Aguirre admite que no existía en ese momento otra posibilidad que rendirse. “Las colinas estaban repletas de gente armada y no teníamos alimentos. Habían pasado cuarenta horas y teníamos información de que el gobierno argentino nos había librado a nuestra suerte. La situación era insostenible.”
La rendición cobraba forma. Antes de entregarse “ante la Iglesia Católica”, el grupo entonó el Himno Nacional y escuchó una arenga de Dardo Cabo (“Hemos cumplido el objetivo. Hemos cumplido la misión”) También, puso a salvo las banderas. Luego, abandonó el avión.
Todos fueron detenidos y alojados en la iglesia del padre Rodolfo Roel hasta el día que fueron embarcados con destino a Ushuaia, junto al resto de los pasajeros, en el barco de bandera Argentina Bahía Buen Suceso.
Entre tanto, los ingleses discutían con las autoridades argentinas qué hacer con los detenidos, mientras la policía de la isla aumentó el número de detenidos.
Apresó al periodista Héctor Ricardo García mientras paseaba por las calles con su cámara fotográfica al hombro. Recién recuperó su libertad luego de ser indagado por el juez federal Miguel Angel Lima en Ushuaia.

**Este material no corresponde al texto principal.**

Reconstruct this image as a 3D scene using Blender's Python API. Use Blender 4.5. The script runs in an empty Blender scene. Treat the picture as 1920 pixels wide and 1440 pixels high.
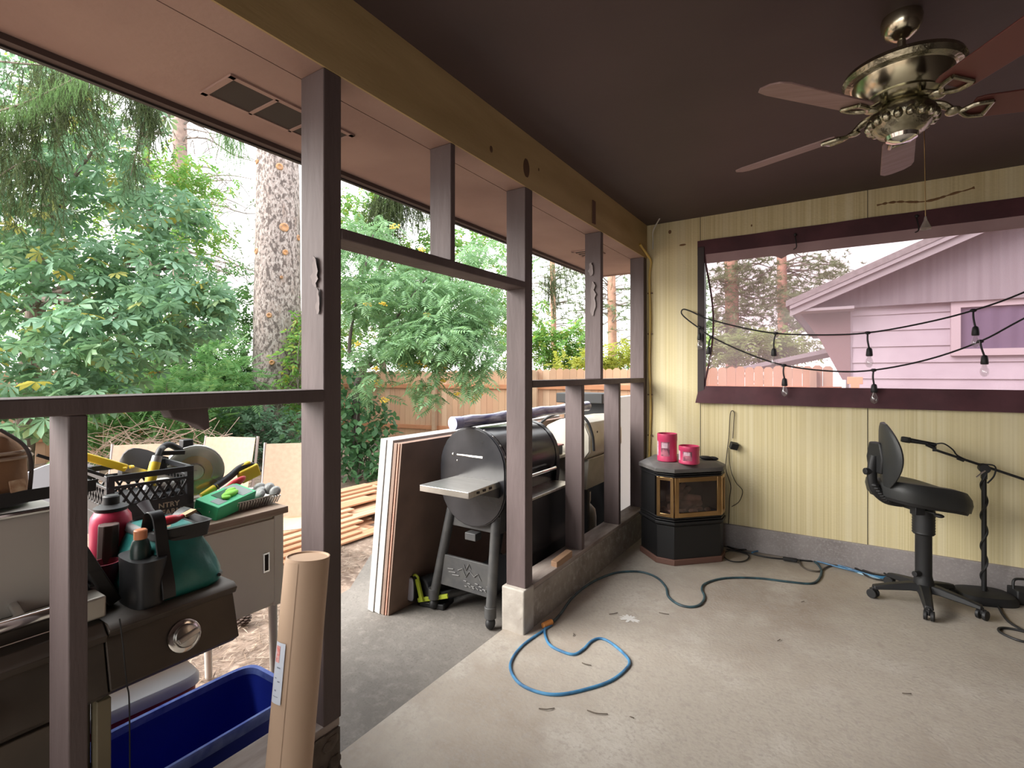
import bpy, math, random
import numpy as np
from mathutils import Vector, Matrix, Euler

C = bpy.context.scene.collection
SC = bpy.context.scene
PI = math.pi
rad = math.radians
random.seed(7)
RNG = np.random.default_rng(7)

# ------------------------------------------------------------------ camera, sky, exposure
EYE = Vector((1.524, 0.0, 1.5))
YAW = 32.96
FPX = 947.0                      # focal length in pixels of a 1920 x 1440 frame
cam_d = bpy.data.cameras.new('camera')
cam = bpy.data.objects.new('camera', cam_d)
C.objects.link(cam)
cam.location = EYE
cam.rotation_euler = (PI / 2, 0, rad(YAW))
cam_d.sensor_fit = 'HORIZONTAL'
cam_d.sensor_width = 36.0
cam_d.lens = 36.0 * FPX / 1920.0
cam_d.shift_y = -20.0 / 1920.0
cam_d.clip_start = 0.02
cam_d.clip_end = 300
SC.camera = cam

w = bpy.data.worlds.new('overcast_sky')
SC.world = w
w.use_nodes = True
nt = w.node_tree
bg = nt.nodes['Background']
tc = nt.nodes.new('ShaderNodeTexCoord')
sp = nt.nodes.new('ShaderNodeSeparateXYZ')
rp = nt.nodes.new('ShaderNodeValToRGB')
nt.links.new(tc.outputs['Generated'], sp.inputs[0])
nt.links.new(sp.outputs['Z'], rp.inputs[0])
rp.color_ramp.elements[0].color = (1.0, 0.985, 0.96, 1)
rp.color_ramp.elements[1].color = (0.90, 0.95, 1.0, 1)
nt.links.new(rp.outputs[0], bg.inputs['Color'])
bg.inputs['Strength'].default_value = 2.8

sun_d = bpy.data.lights.new('hazy_sun', 'SUN')
sun_d.energy = 7.0
sun_d.angle = rad(50)             # sun behind thin cloud: very soft
sun_d.color = (1.0, 0.96, 0.9)
sun = bpy.data.objects.new('hazy_sun', sun_d)
C.objects.link(sun)
sun.rotation_euler = Vector((0.62, 0.62, -0.55)).to_track_quat('-Z', 'Y').to_euler()
sun.location = (-6, -8, 9)

SC.view_settings.view_transform = 'Standard'
SC.view_settings.look = 'None'
SC.view_settings.gamma = 1.0
SC.view_settings.use_curve_mapping = False
SC.view_settings.exposure = 0.4
try:
    SC.cycles.max_bounces = 10
    SC.cycles.diffuse_bounces = 5
    SC.cycles.transparent_max_bounces = 12
    SC.cycles.transmission_bounces = 6
    SC.cycles.caustics_reflective = False
    SC.cycles.caustics_refractive = False
except Exception:
    pass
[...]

Los integrantes de la Operación Cóndor fueron condenados el 26 de junio de 1967: por privación ilegítima de la libertad y tenencia de arma de guerra. Una semana después, el Douglas DC4 de Aerolíneas regresó, luego de que se convenciera a los ingleses, que pretendían quedarse con la nave para armar una biblioteca, y después conseguir barriles de nafta que reemplazaran los cuatro que habían sido enviados adulterados desde la Argentina.
En definitiva, los comandos cumplieron su sueño. Llegaron a Malvinas de sorpresa, izaron la bandera argentina y cantaron emocionados el Himno Nacional. Para Aguirre fue “un verdadero acto de soberanía que se hizo sin lastimar a nadie y sin producir daños”. La provincia de Buenos Aires les otorgó en 2009 una pensión equivalente a tres sueldos básicos de la administración pública provincial.